Two other instruments, supplied by the European and Canadian space agencies, round out Webb's scientific package.
"It's incredibly exciting to have a successful launch," said Buell Jannuzi, astronomy department head and director of Steward Observatory. "I am so happy for everyone who made this possible and am looking forward to the science that will come from everyone's hard work in the months ahead."
First Things First
Webb must travel for a month to reach its target location. During the trip, many precise unfoldings and adjustments will have to be perfectly executed to ensure proper functioning of the telescope. There will be no fixing it once it has arrived at its destination.
A telescope's image clarity is determined by the size of its mirror compared to the wavelength of light it's collecting. Infrared light has longer wavelengths than visible light, so a larger mirror is needed to produce quality images. Webb's primary mirror is over two stories tall and the sunshields that protect it from the heat of the sun, Earth and moon are as long as a tennis court.
Thrusting such a large and expensive piece of equipment into space can be full of challenges, even on a rocket as large as the Ariane 5. NASA's trick? Fold the telescope so it fits into the nose of the rocket and unfurl it in space.
Within 24 hours of Ariane 5's launch, Webb will pass the moon. About three days post-launch, its sunshields will begin to unfurl. Other mechanisms will shift and separate before the sunshields reach their full length. The temperature of the membrane closest to the sun will be nearly as hot as the boiling point of water, but the layers of sunshield membranes, each as thin as a human hair, will cool the telescope to nearly 400 degrees below zero – cold enough to liquify air.
About 11 days after launch, the telescope will have cooled enough for the secondary mirror to spring into place, followed two days later by the wings of the primary mirror. The primary mirror is made up of 18 hexagonal segments, which allow for the mirror to be nearly circular but also foldable. Unfolded, the primary mirror measures more than 21 feet across.
Twenty-nine days after launch, controllers on Earth can fire thrusters to accurately park Webb in its final orbit. Unlike the Hubble Space Telescope, which orbits Earth, Webb will orbit the sun. Webb's orbit lets it fly in formation with Earth, making it possible for the telescope to radio data back to the researchers on the ground.
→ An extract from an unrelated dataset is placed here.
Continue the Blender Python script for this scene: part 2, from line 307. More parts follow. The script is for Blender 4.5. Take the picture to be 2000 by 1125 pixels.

Once sufficiently cooled, NIRCam can begin its first order of business – precisely aligning the mirror segments so they work as a unit. NIRCam will sense incoming infrared light as a wavefront – an ideally perfect sphere of light particles emitted from a luminescent object. When those particles encounter another object – in this case, the telescope's optics – they become distorted. NIRCam measures those distortions on a nanometer scale, and that data is used to advise how Webb's mirrors must adjust. This process continues until the telescope's mirrors are properly aligned and is critical to ensuring Webb provides crystal clear images.
About 180 days after launch, scientific observations can begin. NASA has allotted observing time to scientists around the world, with 13% of the total observing time awarded to two UArizona instrument teams and other UArizona astronomers. This gives the university more viewing time than any other astronomy center in the world.
NIRCam and MIRI's Goals
NIRCam was conceived to carry out Webb's original purpose: to discover what astronomers refer to as "first light" galaxies at the moment of their formation in the very early universe.
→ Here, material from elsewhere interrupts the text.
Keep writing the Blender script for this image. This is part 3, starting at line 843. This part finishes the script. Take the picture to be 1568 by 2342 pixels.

"We can currently see galaxies back to 500 to 600 million years post-Big Bang, nearly 13 billion years ago," Marcia said. "I've always wanted to find the most distant galaxies and trace how galaxies changed from that epoch all the way down to the current times. My other goal is to look at the atmospheres of exoplanets and understand their composition."
NIRCam team members including assistant research professors Christina Williams and Kevin Hainline, research professor Eiichi Egami and associate research professor Christopher Willmer are working to find the first galaxies while assistant research professors Thomas Beatty, Jarron Leisenring and Everett Schlawin will be looking at the results on exoplanet atmospheres.
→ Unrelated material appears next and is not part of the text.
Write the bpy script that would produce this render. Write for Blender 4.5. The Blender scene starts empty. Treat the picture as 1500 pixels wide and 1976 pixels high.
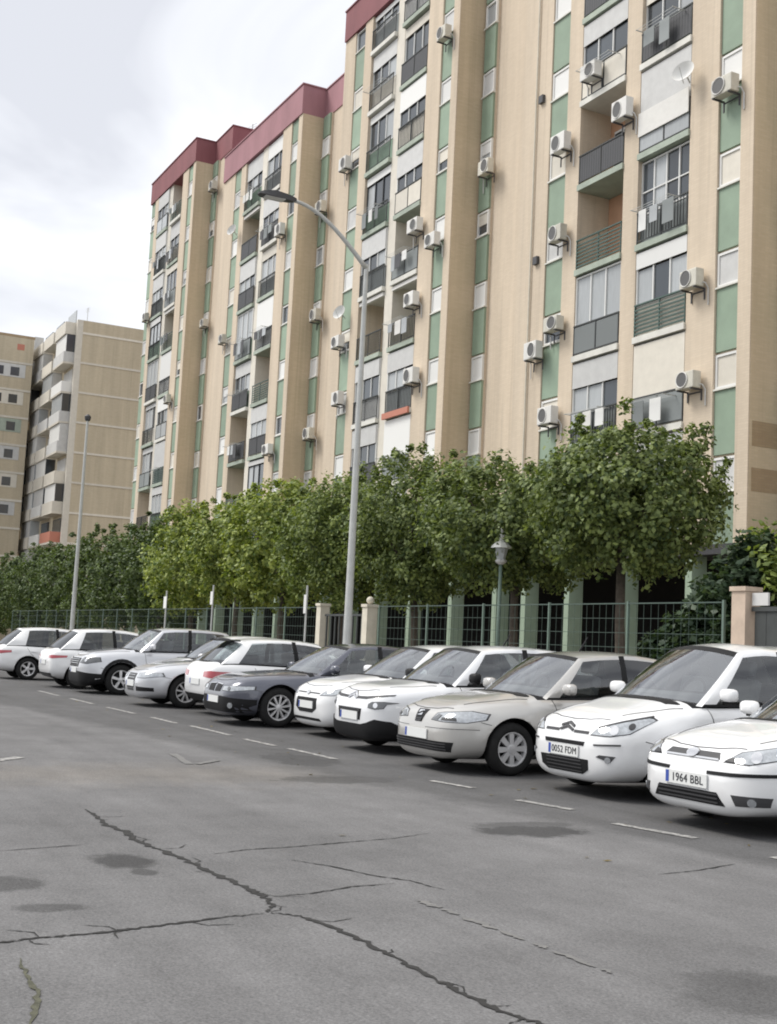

While Webb will only look a bit farther than we already can see with Hubble, it will look much closer to the Big Bang, George said.
"If you're counting from the Big Bang, it's going to get twice as close, rather than 5% further back than we have looked," he said, "and that is a very important distinction."
George – along with postdoctoral research associates Jianwei Lyu and Michael Florian and assistant research professors Stacey Alberts and Irene Shivaei – is looking forward to understanding the origin of quasars and active galactic nuclei.
"Some of them may be so hidden in dust that they just can't be found with current observatories," he said. "But they cannot hide from Webb and its super-sensitive Mid-Infrared Instrument."
The following University of Arizona Steward Observatory faculty and staff also played a role in getting Webb off the ground and into space: program manager Debbie Wilson; electronic technical services specialist Ken Don; systems engineer Doug Kelly; assistant research professors Andras Gaspar and Schuyler Wolff; research professor Kate Su; astronomy and astrophysics graduate students Ryan Endsley, Raphael Hviding and Charity Woodrum; associate staff scientist Jane Morrison; staff scientist Karl Misselt; and research engineering electronic technician manager Dave Beaty.